Experiments are conducted on conversational telephone speech from NIST 2005 speaker recognition evaluation, and performance is evaluated in term of NIST-defined minimum detection cost function (MDC) and equal error rate (EER). All systems use cepstral features with differential coefficients, channel compensation and short-term gaussianization. The MFCC-GMM system is based on a MAP-adapted gender-dependent UBM with 1536 Gaussians. The MFCC-SVM expands the cepstral features through a third order monomial expansion, resulting in a 20824-D normalized mean vector, further reduced to 3197-D using Kernel Principal Component Analysis; a linear kernel SVM is trained on the resulting features. The CMLLR-SVM system has a similar SVM setup applied to the CMLLR transforms. Individual systems are fused at score level by arithmetic average.

Results

Figure 2. DET curve for the individual systems MFCC-GMM, MFCC-SVM and CMLLR-SVM and for the baseline and all-combination systems

Two re-estimation iterations were found optimal for the CMLLR-SVM system. Table 1 shows results for each individual system, MFCC-GMM (a), MFCC-SVM (b) and CMLLR-SVM (c), and the baseline system (a+b) and all-combination system (a+b+c). CMLLR-SVM is competitive with the other individual systems (a and b) in terms of EER. Both MFCC-GMM and MFCC-SVM significantly outperform CMLLR-SVM in MDC, though. This trend is confirmed after fusion of all individual systems. Including CMLLR-SVM in the fusion brings about a 10% relative improvement over the baseline in EER, but leaves MDC at the same level.

System MDC (x100) EER (%)
MFCC-GMM (a) 0.330 8.61
MFCC-SVM (b) 0.277 7.41
CMLLR-SVM (c) 0.370 8.15
Baseline (a+b) 0.266 7.11
All-combination (a+b+c) 0.260 6.40
Table 1. MDC and EER for the individual, baseline and all-combination systems.

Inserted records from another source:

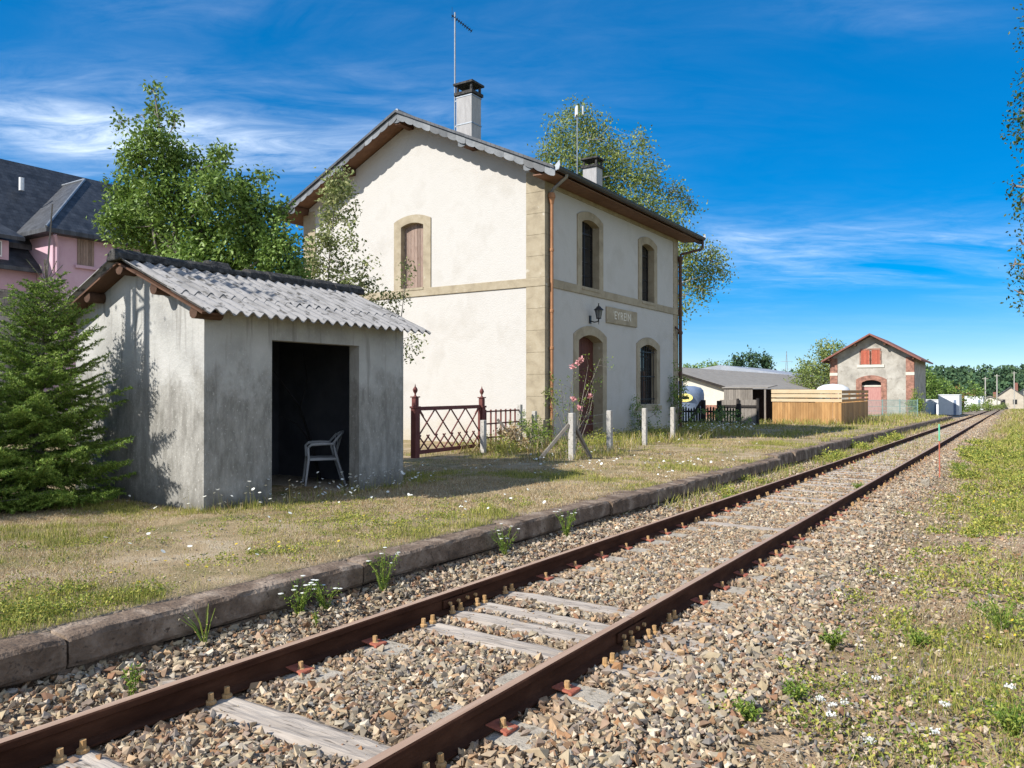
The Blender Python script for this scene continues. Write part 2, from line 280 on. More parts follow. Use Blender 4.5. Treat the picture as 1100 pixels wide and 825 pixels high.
# ------------------------------------------------------------ mesh helpers
ORG = {}
class MB:
    def __init__(s): s.v = []; s.f = []; s.m = []; s.mi = 0
    def add(s, vs, fs):
        b = len(s.v); s.v += [tuple(float(c) for c in p) for p in vs]; s.f += [tuple(b + i for i in f) for f in fs]; s.m += [s.mi] * len(fs)
    def box(s, x0, x1, y0, y1, z0, z1):
        s.add([(x0, y0, z0), (x1, y0, z0), (x1, y1, z0), (x0, y1, z0), (x0, y0, z1), (x1, y0, z1), (x1, y1, z1), (x0, y1, z1)],
              [(3, 2, 1, 0), (4, 5, 6, 7), (0, 1, 5, 4), (1, 2, 6, 5), (2, 3, 7, 6), (3, 0, 4, 7)])
    def obox(s, c, X, Y, Z):                          # centre and three half axes
        c, X, Y, Z = map(np.array, (c, X, Y, Z))
        P = [c + a * X + b * Y + d * Z for d in (-1, 1) for a, b in ((-1, -1), (1, -1), (1, 1), (-1, 1))]
        s.add(P, [(3, 2, 1, 0), (4, 5, 6, 7), (0, 1, 5, 4), (1, 2, 6, 5), (2, 3, 7, 6), (3, 0, 4, 7)])
    def bar(s, p0, p1, wd, th, up=(0, 0, 1)):         # rectangular bar between two points
        p0, p1 = np.array(p0, float), np.array(p1, float); d = p1 - p0; L = np.linalg.norm(d); d = d / L
        a = np.cross(d, up); a = a / (np.linalg.norm(a) + 1e-9) if np.linalg.norm(a) > 1e-6 else np.array((1., 0, 0)); b = np.cross(a, d)
        s.obox((p0 + p1) / 2, d * L / 2, a * wd / 2, b * th / 2)
    def tube(s, pts, rad, n=8, cap=True):
        pts = [np.array(p, float) for p in pts]; rad = rad if hasattr(rad, '__len__') else [rad] * len(pts)
        b = len(s.v); vs = []; a = None
        for i, p in enumerate(pts):
            d = pts[min(i + 1, len(pts) - 1)] - pts[max(i - 1, 0)]; d = d / (np.linalg.norm(d) + 1e-9)
            if a is None: a = np.cross(d, (0, 0, 1)) if abs(d[2]) < .9 else np.cross(d, (1, 0, 0))
            a = a - d * a.dot(d); a = a / (np.linalg.norm(a) + 1e-9); c = np.cross(d, a)
            for k in range(n): t = 2 * math.pi * k / n; vs.append(p + rad[i] * (math.cos(t) * a + math.sin(t) * c))
        fs = [(i * n + k, i * n + (k + 1) % n, (i + 1) * n + (k + 1) % n, (i + 1) * n + k) for i in range(len(pts) - 1) for k in range(n)]
        if cap: fs += [tuple(range(n - 1, -1, -1)), tuple((len(pts) - 1) * n + k for k in range(n))]
        s.add(vs, fs)
    def lathe(s, c, prof, n=16):                      # profile of (radius, height) turned about the vertical through c
        s.tube([(c[0], c[1], c[2] + h) for r, h in prof], [max(r, .0005) for r, h in prof], n)
    def prism(s, poly, d):                            # planar polygon pushed by the vector d
        n = len(poly); P = [np.array(p, float) for p in poly]; Q = [p + np.array(d, float) for p in P]
        s.add(P + Q, [tuple(range(n - 1, -1, -1)), tuple(range(n, 2 * n))] + [(i, (i + 1) % n, n + (i + 1) % n, n + i) for i in range(n)])
    def build(s, name, mats, parent=None, smooth=False, bevel=0):
        me = bpy.data.meshes.new(name); o = bpy.data.objects.new(name, me); COL.objects.link(o)
        off = np.array((0., 0, 0))
        if parent is not None: o.parent = parent; off = ORG.get(parent.name, off)
        ORG[o.name] = off
        me.from_pydata([tuple(np.array(p) - off) for p in s.v], [], s.f)
        for m_ in (mats if isinstance(mats, (list, tuple)) else [mats]): me.materials.append(m_)
        me.polygons.foreach_set('material_index', s.m)
        bm = bmesh.new(); bm.from_mesh(me); bmesh.ops.recalc_face_normals(bm, faces=bm.faces); bm.to_mesh(me); bm.free()
        if smooth: me.polygons.foreach_set('use_smooth', [True] * len(me.polygons)); me.set_sharp_from_angle(angle=R(40))
        if bevel:
            b = o.modifiers.new('bevel', 'BEVEL'); b.width = bevel; b.segments = 2; b.limit_method = 'ANGLE'; b.angle_limit = R(40)
        me.update(); return o
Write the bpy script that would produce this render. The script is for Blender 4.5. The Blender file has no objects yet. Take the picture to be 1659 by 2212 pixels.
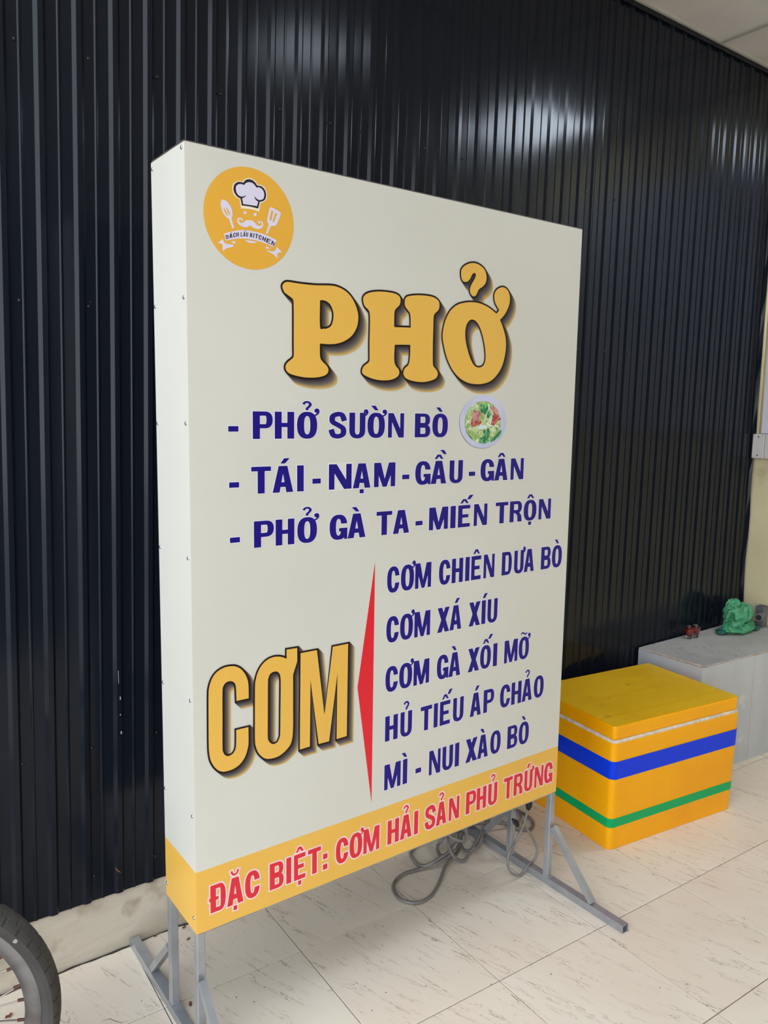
import bpy, bmesh, math, random
from math import sin, cos, pi, radians
from mathutils import Vector, noise
from mathutils.geometry import delaunay_2d_cdt

# ------------------------------------------------------------------ camera
SCN = bpy.context.scene
CAM_H = 1.5511
YAW, PITCH, ROLL, FPX = 0.63375, 0.12963, 0.01638, 1700.4
camd = bpy.data.cameras.new('camera')
camd.sensor_fit = 'HORIZONTAL'; camd.sensor_width = 36.0
camd.lens = 36.0 * FPX / 1659.0
camd.clip_start = 0.02; camd.clip_end = 200
cam = bpy.data.objects.new('camera', camd)
SCN.collection.objects.link(cam); SCN.camera = cam
from mathutils import Matrix
fw = Vector((sin(YAW)*cos(PITCH), cos(YAW)*cos(PITCH), -sin(PITCH)))
r0 = Vector((cos(YAW), -sin(YAW), 0)); u0 = r0.cross(fw)
r1 = r0*cos(ROLL) + u0*sin(ROLL); u1 = -r0*sin(ROLL) + u0*cos(ROLL)
M = Matrix((r1, u1, -fw)).transposed().to_4x4(); M.translation = (0, 0, CAM_H)
cam.matrix_world = M

# ------------------------------------------------------------------ sky
SKY = 4.0
w = bpy.data.worlds.new('sky'); SCN.world = w; w.use_nodes = True
nt = w.node_tree; nt.nodes.clear()
wo = nt.nodes.new('ShaderNodeOutputWorld'); bg = nt.nodes.new('ShaderNodeBackground')
tc = nt.nodes.new('ShaderNodeTexCoord'); sp = nt.nodes.new('ShaderNodeSeparateXYZ')
rp = nt.nodes.new('ShaderNodeValToRGB')
rp.color_ramp.elements[0].position = 0.0; rp.color_ramp.elements[0].color = (0.93, 0.96, 1.0, 1)
rp.color_ramp.elements[1].position = 0.7; rp.color_ramp.elements[1].color = (0.78, 0.88, 1.0, 1)
nt.links.new(tc.outputs['Generated'], sp.inputs[0]); nt.links.new(sp.outputs['Z'], rp.inputs[0])
nt.links.new(rp.outputs[0], bg.inputs[0]); bg.inputs[1].default_value = SKY
nt.links.new(bg.outputs[0], wo.inputs[0])

vs = SCN.view_settings
vs.view_transform = 'Standard'; vs.look = 'None'; vs.gamma = 1; vs.exposure = 0.0
try: vs.use_curve_mapping = False
except Exception: pass

# extents of the canopy ceiling, the right wall and the added light-blocking wall
CEX0, CEY0, RWY0, FWX0 = .15, -3.3, -3.3, -1.7
FWX1, FWY, FWZ = 9.0, -3.6, 4.2
LAMPXY = [(1.87, 1.02), (3.36, .95)]
LAMPLAB = ['square ceiling lamp nearest the top of the box sign', 'square ceiling lamp by the right wall above the bench']
CUP1, CUP2 = (3.320, 2.060), (3.364, 2.054)
BAGP, PIPEP = (3.632, 2.005), (3.825, 1.985)

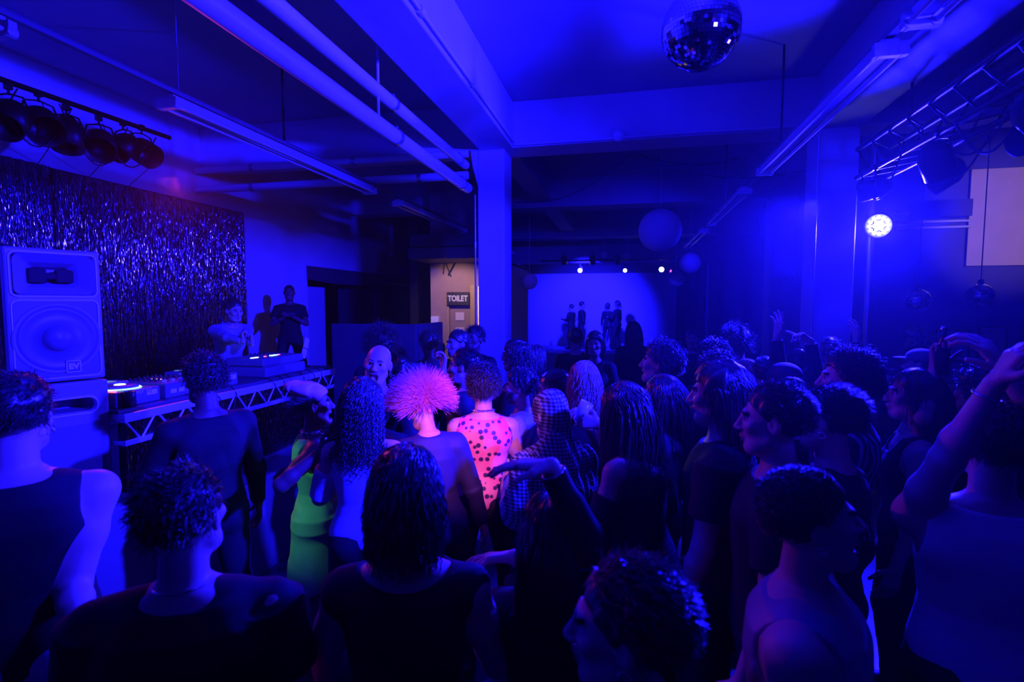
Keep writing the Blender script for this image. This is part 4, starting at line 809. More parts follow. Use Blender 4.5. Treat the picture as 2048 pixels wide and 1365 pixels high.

Fig. 2 shows DET curves for the individual systems. MFCC-SVM outperforms the two other systems, and CMLLR-SVM and MFCC-GMM complement each other, depending on the DET curve region. The all-combination system consistently outperforms the baseline system. This improvement is small at the MDC operating point and gets larger for lower miss probability values, for instance, a 10% relative improvement in EER.

Perspectives

The main advantage of using CMLLR instead of MLLR transformations is that the training procedure is not transcript-dependent or language-dependent while still capturing differences between speaker-independent and speaker-dependent acoustic features. On the other side, since a GMM is used to estimate the transform the resulting transform is less precise and probably more dependent on the message.

References

M. Ferras, C-C. Leung, C. Barras, and J-L. Gauvain. "Constrained MLLR for Speaker Recognition". In Proceedings of ICASSP, pages 53-56, Honolulu, Hawaii, April 2007.